Short exercise: Reproduce the material that follows, please, but only from its first line to the line containing "C = bpy.context.scene.collection", inclusive.

◆ ◆ ◆ ◆ ◆

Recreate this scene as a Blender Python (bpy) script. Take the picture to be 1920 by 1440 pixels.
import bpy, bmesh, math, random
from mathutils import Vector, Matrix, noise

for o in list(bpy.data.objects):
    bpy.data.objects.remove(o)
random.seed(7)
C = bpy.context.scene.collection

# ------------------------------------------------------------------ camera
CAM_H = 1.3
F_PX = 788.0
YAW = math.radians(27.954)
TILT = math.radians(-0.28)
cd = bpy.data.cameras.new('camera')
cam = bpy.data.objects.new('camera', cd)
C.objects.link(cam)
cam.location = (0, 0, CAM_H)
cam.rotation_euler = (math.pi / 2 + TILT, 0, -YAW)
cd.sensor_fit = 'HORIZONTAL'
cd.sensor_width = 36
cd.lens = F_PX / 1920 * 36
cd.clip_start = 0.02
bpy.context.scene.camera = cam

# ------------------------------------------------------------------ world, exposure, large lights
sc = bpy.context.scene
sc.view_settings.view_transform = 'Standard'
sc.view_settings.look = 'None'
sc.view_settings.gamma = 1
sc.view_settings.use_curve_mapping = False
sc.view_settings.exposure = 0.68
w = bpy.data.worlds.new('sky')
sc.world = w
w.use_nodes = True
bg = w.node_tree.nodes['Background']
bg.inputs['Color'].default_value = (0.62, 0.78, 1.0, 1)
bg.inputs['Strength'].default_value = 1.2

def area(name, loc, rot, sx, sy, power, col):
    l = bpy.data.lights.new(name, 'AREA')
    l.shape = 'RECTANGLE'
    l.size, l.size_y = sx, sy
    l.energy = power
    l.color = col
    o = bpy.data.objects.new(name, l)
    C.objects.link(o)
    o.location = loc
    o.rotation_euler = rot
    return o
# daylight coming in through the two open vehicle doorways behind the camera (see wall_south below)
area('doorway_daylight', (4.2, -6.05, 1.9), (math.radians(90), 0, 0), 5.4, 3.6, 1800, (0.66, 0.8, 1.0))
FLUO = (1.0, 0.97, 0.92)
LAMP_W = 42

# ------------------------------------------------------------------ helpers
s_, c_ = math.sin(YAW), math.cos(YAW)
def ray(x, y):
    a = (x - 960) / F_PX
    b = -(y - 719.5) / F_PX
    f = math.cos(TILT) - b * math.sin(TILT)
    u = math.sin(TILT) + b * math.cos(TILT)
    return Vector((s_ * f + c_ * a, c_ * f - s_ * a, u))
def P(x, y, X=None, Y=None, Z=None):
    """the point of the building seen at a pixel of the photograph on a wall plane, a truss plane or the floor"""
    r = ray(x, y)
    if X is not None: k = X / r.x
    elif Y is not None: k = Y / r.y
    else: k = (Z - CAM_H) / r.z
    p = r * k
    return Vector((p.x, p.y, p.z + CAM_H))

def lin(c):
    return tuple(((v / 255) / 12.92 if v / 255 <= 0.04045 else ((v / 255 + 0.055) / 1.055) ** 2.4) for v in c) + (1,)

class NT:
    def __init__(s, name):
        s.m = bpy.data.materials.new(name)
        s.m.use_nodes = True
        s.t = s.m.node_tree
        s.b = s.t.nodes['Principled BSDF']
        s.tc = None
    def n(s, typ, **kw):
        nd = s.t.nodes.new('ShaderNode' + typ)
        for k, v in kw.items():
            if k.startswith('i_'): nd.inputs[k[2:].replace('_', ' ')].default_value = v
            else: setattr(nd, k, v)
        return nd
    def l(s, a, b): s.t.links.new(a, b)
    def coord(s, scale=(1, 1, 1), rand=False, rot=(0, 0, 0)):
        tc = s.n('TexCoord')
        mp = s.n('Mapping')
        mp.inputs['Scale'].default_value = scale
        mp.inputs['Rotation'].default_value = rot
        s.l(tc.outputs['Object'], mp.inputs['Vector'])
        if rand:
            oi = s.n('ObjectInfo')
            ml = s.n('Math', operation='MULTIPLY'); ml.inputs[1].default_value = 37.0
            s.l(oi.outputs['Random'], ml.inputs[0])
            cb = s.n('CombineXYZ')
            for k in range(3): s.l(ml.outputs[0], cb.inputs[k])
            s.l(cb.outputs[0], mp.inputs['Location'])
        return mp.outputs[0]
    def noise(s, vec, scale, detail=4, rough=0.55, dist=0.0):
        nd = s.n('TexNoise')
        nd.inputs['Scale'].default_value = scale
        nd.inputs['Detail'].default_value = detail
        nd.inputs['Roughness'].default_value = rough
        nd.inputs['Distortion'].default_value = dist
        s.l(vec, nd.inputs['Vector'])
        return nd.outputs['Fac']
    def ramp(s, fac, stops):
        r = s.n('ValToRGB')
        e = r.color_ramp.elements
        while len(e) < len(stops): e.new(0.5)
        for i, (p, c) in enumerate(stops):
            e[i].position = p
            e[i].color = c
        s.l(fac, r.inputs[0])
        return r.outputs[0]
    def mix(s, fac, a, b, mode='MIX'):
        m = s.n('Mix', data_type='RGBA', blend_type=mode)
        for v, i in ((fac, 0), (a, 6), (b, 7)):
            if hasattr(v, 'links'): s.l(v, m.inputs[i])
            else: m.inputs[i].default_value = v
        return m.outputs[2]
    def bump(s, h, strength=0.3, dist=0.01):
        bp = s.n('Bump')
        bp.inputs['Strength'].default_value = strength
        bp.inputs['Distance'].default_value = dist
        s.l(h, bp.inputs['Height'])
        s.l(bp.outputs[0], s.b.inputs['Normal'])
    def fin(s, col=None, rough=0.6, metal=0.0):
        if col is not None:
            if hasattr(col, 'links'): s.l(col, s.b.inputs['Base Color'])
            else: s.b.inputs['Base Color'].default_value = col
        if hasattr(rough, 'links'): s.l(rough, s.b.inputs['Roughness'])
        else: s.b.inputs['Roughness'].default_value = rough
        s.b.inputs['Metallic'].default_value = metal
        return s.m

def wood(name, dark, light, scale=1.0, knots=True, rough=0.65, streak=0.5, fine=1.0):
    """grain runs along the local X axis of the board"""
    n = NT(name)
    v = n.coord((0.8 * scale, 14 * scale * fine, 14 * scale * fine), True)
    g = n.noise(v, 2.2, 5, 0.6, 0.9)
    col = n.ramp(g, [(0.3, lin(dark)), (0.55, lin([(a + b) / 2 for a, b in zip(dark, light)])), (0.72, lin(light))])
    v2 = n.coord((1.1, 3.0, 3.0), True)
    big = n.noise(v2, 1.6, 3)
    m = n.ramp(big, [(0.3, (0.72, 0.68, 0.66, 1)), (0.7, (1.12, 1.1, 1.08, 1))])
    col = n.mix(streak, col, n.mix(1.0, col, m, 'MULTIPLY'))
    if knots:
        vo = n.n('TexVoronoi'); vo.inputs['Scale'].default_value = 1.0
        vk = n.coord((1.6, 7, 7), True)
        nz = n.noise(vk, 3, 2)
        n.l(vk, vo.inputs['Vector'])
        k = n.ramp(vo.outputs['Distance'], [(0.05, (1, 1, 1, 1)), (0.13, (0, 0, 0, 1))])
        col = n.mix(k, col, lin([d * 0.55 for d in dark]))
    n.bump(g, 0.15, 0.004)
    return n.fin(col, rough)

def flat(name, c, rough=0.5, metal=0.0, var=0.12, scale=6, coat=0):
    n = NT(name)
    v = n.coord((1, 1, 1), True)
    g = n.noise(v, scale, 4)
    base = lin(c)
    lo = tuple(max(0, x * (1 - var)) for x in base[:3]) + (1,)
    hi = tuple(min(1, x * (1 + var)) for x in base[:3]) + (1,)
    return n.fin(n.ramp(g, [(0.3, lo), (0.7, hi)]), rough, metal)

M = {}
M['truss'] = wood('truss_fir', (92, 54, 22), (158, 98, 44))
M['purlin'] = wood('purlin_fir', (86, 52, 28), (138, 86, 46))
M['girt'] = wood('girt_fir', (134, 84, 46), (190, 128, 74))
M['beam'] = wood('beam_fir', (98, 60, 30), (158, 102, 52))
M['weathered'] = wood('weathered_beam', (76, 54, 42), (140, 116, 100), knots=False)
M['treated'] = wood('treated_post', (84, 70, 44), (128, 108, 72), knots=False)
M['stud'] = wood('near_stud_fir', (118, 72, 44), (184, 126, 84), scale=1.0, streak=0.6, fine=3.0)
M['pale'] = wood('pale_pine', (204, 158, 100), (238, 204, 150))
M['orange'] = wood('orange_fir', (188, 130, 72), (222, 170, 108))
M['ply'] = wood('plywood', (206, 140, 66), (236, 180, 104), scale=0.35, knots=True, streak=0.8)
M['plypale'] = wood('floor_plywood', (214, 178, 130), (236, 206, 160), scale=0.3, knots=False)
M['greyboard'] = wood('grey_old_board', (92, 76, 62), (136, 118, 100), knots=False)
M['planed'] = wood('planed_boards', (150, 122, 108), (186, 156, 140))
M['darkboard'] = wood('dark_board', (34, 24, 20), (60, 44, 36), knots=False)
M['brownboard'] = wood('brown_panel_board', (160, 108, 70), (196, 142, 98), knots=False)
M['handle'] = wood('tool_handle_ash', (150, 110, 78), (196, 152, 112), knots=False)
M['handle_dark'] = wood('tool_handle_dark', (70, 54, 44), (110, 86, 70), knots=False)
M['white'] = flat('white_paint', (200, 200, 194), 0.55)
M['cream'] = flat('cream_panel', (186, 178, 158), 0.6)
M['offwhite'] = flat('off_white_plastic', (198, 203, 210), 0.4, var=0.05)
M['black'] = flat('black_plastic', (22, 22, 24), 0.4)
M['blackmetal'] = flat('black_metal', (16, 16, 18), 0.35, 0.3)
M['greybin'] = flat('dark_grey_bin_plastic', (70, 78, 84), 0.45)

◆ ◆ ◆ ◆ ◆

Task result:
Recreate this scene as a Blender Python (bpy) script. Take the picture to be 1920 by 1440 pixels.
import bpy, bmesh, math, random
from mathutils import Vector, Matrix, noise

for o in list(bpy.data.objects):
    bpy.data.objects.remove(o)
random.seed(7)
C = bpy.context.scene.collection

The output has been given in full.